3. Appellee filed a motion on January 12, 2010, requesting that we permit her to supplement the record. Appellant filed a similar motion on January 26, 2010. However, neither party provided any legal authority to support these requests to supplement the record. Rule 5A:20(e) (requiring the parties to supply this Court with legal authority for their positions); see Woodfin v. Commonwealth, 236 Va. 89, 98, 372 S.E.2d 377, 382 (1988) (noting that generally appellate courts "are limited to the appellate record" and "are not permitted to supplement the record by referring to [other evidence] not made a part" of the original record); but see Rountree v. Rountree, 200 Va. 57, 62-64, 104 S.E.2d 42, 47-48 (1958) (noting that under certain circumstances, some "extrinsic evidence" can be considered by an appellate court based on the particular evidence and the particular issue involved). In addition, as an appellate court, this Court cannot act as the factfinder in this case and, as such, cannot properly be the factfinder with regard to the factual representations that appellant and appellee now want to incorporate into this record. See Woodfin, 236 Va. at 98, 372 S.E.2d at 382. For these reasons, and because the continual progression of other litigation between these parties, which is not now before this Court, could result in constant requests to supplement this record ad infinitum, we deny both parties' motions to supplement the record.
4. At the time appellant filed this petition, appellee lived in Vermont, where the parties had previously lived together, and appellant and I.M.J. lived in Virginia.
5. After oral argument in this case, on December 18, 2009, the Court ordered the parties to brief the issue of mootness, based on information provided during the argument. After reviewing those briefs and the record in this case, we find that mootness does not prevent consideration of this appeal.

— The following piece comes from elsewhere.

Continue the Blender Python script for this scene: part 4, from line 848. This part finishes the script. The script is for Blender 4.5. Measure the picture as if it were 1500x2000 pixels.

In her supplemental brief on mootness, appellee raised a new argument based on the fugitive disentitlement doctrine — an argument that she had failed to mention previously and which this Court's order had not given her leave to raise. In response, appellant filed a motion on January 26, 2010, requesting permission to file an additional supplement brief to address the fugitive disentitlement doctrine issue raised by appellee. We hereby grant appellant's motion, and we have reviewed and considered the additional supplemental brief that appellant filed.

We find that the fugitive disentitlement doctrine was not raised as an argument at trial, and, therefore, it was not preserved for appeal. Rule 5A:18. While the circumstances upon which appellee bases her argument for application of this doctrine occurred while this appeal was pending, appellee did not ask for leave from this Court to present argument in her supplemental brief that the fugitive disentitlement doctrine applies here. Furthermore, appellee's supplemental brief was filed pursuant to an order of this Court that requested briefing only on mootness. Therefore, we find appellee's argument on the fugitive disentitlement doctrine is not properly before this Court, and, thus, we decline appellee's invitation to address the fugitive disentitlement doctrine's application to the facts in this case.

6. The trial court addressed the substance of appellant's arguments, rather than applying the law of the case doctrine, even though appellee noted in her brief to that court that the law of the case doctrine applied here, pursuant to Miller-Jenkins II, and the trial court acknowledged that these issues had been resolved by previous appeals. Despite this approach by the trial court, we specifically base our ruling only on the law of the case doctrine, following the instructions of the Supreme Court in Miller-Jenkins II.
7. Similarly, appellant did not preserve her right to argue based on the PKPA, the DOMA, and the MAA in Miller-Jenkins II because she failed to properly note her appeal of Miller-Jenkins I to the Supreme Court of Virginia. Miller-Jenkins II, 276 Va. at 24, 661 S.E.2d at 825.